Sunday


The Living Dead.
Dublin, Ireland.
It was a cold October’s evening embraced by the howling Atlantic wind.  A photographer friend of mine had come from Spain in order to do a report about surfing in Ireland and it was his last day on the island. Even dragging around a hangover accumulated over many days, he decided to go outside and take his last shots of the city. I reckoned that the area around the Guinness storehouse was interesting and close enough to my home. I thought the old brick hangars, the brewery tubes and the cobblestoned narrow streets would be perfect for his purpose. But first we walked around Meath Street, passing butcher shops, street vendors offering smuggled tobacco, and pound shops selling out of date groceries. We turned towards Saint James Gate, and we came across a tiny park surrounded by buildings and a metal fence. It’s the backyard of Catherine’s Church, a small green area with trees, one sculpture and some old graves. The rainy Irish weather had created a delicate layer of different green mossy colours around the grave stones. The trees were crying their leaves away; the place had that gothic look that makes death romantic. We walked inside; my friend took his camera out, crouched and started to focus on the graves. Suddenly, we heard some noises confused with the howling wind. It came directly from some graves by the corner against a brick wall. When we turned our heads in that direction, a hunched creature emerged from the graves, dragging his feet through dead leaves and pointing with his black nails towards us. He was spitting incoherent words full of anger and looking us with dead eyes. From between the tombstones, another creature showed up his head, creeping through the ground, staring with lifeless eyes.

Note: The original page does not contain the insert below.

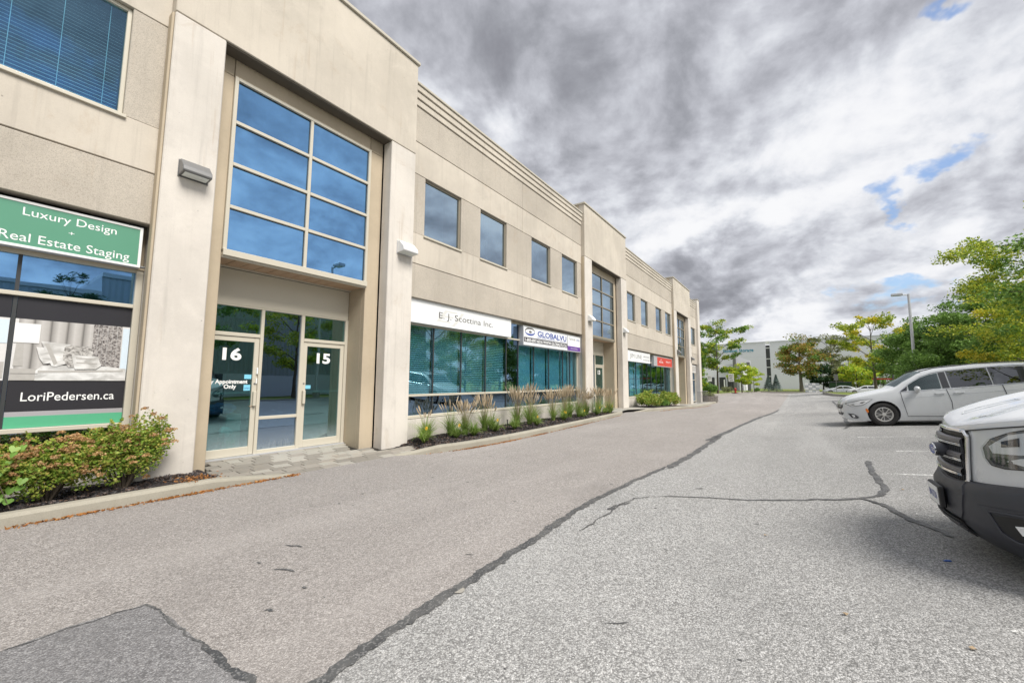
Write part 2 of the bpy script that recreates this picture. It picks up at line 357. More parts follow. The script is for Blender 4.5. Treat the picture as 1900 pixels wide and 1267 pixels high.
# ------------------------------------------------------------------ mesh helpers
def tag(o, label=None, cat=None, group=None, kind=None):
    if label: o['label'] = label
    if cat: o['category'] = cat
    if group: o['group'] = group
    if kind: o['kind'] = kind
    return o
def thing(name, label, cat, loc=(0, 0, 0), rz=0, group=None):
    o = bpy.data.objects.new(name, None); COL.objects.link(o); o.empty_display_size = .2
    o.location = loc; o.rotation_euler = (0, 0, rz)
    return tag(o, label, cat, group)
def link(o, parent=None, world=False):
    COL.objects.link(o)
    if parent is not None:
        o.parent = parent
        if world: o.matrix_parent_inverse = Matrix.Translation(parent.location).inverted()
    return o
class MB:
    def __init__(s): s.v = []; s.f = []; s.mi = []
    def quad(s, a, b, c, d, m=0):
        n = len(s.v); s.v += [tuple(a), tuple(b), tuple(c), tuple(d)]; s.f.append((n, n+1, n+2, n+3)); s.mi.append(m)
    def poly(s, pts, m=0):
        n = len(s.v); s.v += [tuple(p) for p in pts]; s.f.append(tuple(range(n, n+len(pts)))); s.mi.append(m)
    def box(s, x0, x1, y0, y1, z0, z1, m=0, tf=None):
        n = len(s.v)
        p = [(x0, y0, z0), (x1, y0, z0), (x1, y1, z0), (x0, y1, z0), (x0, y0, z1), (x1, y0, z1), (x1, y1, z1), (x0, y1, z1)]
        if tf: p = [tuple(tf @ Vector(q)) for q in p]
        s.v += p
        for f in ((0, 3, 2, 1), (4, 5, 6, 7), (0, 1, 5, 4), (1, 2, 6, 5), (2, 3, 7, 6), (3, 0, 4, 7)):
            s.f.append(tuple(n+i for i in f)); s.mi.append(m)
        return s
    def tube(s, pts, radii, n=8, m=0, caps=True):
        pts = [Vector(p) for p in pts]
        if not hasattr(radii, '__len__'): radii = [radii]*len(pts)
        base = len(s.v); up = Vector((0, 0, 1))
        for i, p in enumerate(pts):
            d = (pts[min(i+1, len(pts)-1)] - pts[max(i-1, 0)]).normalized()
            a = d.cross(up if abs(d.z) < .95 else Vector((1, 0, 0))).normalized(); b = d.cross(a)
            for k in range(n):
                q = 2*PI*k/n; s.v.append(tuple(p + (a*math.cos(q)+b*math.sin(q))*radii[i]))
        for i in range(len(pts)-1):
            for k in range(n):
                a0 = base+i*n+k; a1 = base+i*n+(k+1) % n
                s.f.append((a0, a1, a1+n, a0+n)); s.mi.append(m)
        if caps:
            s.f.append(tuple(base+k for k in range(n))[::-1]); s.mi.append(m)
            s.f.append(tuple(base+(len(pts)-1)*n+k for k in range(n))); s.mi.append(m)
        return s
    def lathe(s, prof, axis='Z', n=24, m=0, org=(0, 0, 0), close=False):
        base = len(s.v)
        for (r, h) in prof:
            for k in range(n):
                q = 2*PI*k/n; a, b = r*math.cos(q), r*math.sin(q)
                p = {'Z': (a, b, h), 'Y': (a, h, b), 'X': (h, a, b)}[axis]
                s.v.append((p[0]+org[0], p[1]+org[1], p[2]+org[2]))
        L = len(prof)
        for i in range(L if close else L-1):
            for k in range(n):
                a0 = base+i*n+k; a1 = base+i*n+(k+1) % n; b0 = base+((i+1) % L)*n+k; b1 = base+((i+1) % L)*n+(k+1) % n
                s.f.append((a0, a1, b1, b0)); s.mi.append(m)
        return s
    def prism(s, poly, fn, h0, h1, m=0):
        n = len(poly); b = len(s.v)
        s.v += [tuple(fn(x, y, h0)) for x, y in poly] + [tuple(fn(x, y, h1)) for x, y in poly]
        s.f.append(tuple(b+i for i in range(n))[::-1]); s.mi.append(m)
        s.f.append(tuple(b+n+i for i in range(n))); s.mi.append(m)
        for i in range(n):
            j = (i+1) % n; s.f.append((b+i, b+j, b+n+j, b+n+i)); s.mi.append(m)
        return s
    def grid(s, fn, us, vs, m=0, flip=False):
        b = len(s.v); nv = len(vs)
        for u in us:
            for v in vs: s.v.append(tuple(fn(u, v)))
        for i in range(len(us)-1):
            for j in range(nv-1):
                f = (b+i*nv+j, b+(i+1)*nv+j, b+(i+1)*nv+j+1, b+i*nv+j+1)
                s.f.append(f[::-1] if flip else f); s.mi.append(m)
        return s
    def build(s, name, mats, parent=None, world=False, smooth=False, bevel=0, recalc=True, **tg):
        me = bpy.data.meshes.new(name); me.from_pydata(s.v, [], s.f); 
        if not isinstance(mats, (list, tuple)): mats = [mats]
        for q in mats: me.materials.append(M(q))
        if len(mats) > 1: me.polygons.foreach_set('material_index', s.mi)
        if recalc:
            bm = bmesh.new(); bm.from_mesh(me); bmesh.ops.recalc_face_normals(bm, faces=bm.faces)
            if bevel:
                ed = [e for e in bm.edges if len(e.link_faces) == 2 and e.calc_face_angle() > .5]
                bmesh.ops.bevel(bm, geom=ed, offset=bevel, segments=2 if bevel > .02 else 1, affect='EDGES', clamp_overlap=True, profile=.6)
            bm.to_mesh(me); bm.free()
        if smooth:
            me.polygons.foreach_set('use_smooth', [True]*len(me.polygons))
            try: me.set_sharp_from_angle(angle=math.radians(38))
            except Exception: pass
        me.update()
        o = link(bpy.data.objects.new(name, me), parent, world)
        return tag(o, **tg)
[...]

It took us a while to realize the true nature of that abominable apparition. It wasn’t any phantom, any zombie, or undead returned from hell’s guts, but was as close as you can get. A couple of junkies had found the perfect place to shoot up - a graveyard. They where quite pissed off with our presence, disturbing their determination to dig their own resting place with syringes. We skipped any kind of argument with those two gentlemen and got the hell out of there. We were thrilled with that vision, addicts injecting filth into their blood, embracing death in the cradle of a grave. That strong image of desolation and misery was almost poetical.
Maybe junkies get the same compulsion, buried deep in the subconscious, that old elephants have, who leave the pack and wander guided by the angel of death until they find rest in the same place other elephants have gone to die for generations. Maybe a sixth junkie sense drove them to that old cemetery like suicidal whales swim to shallow shores to beach themselves and die.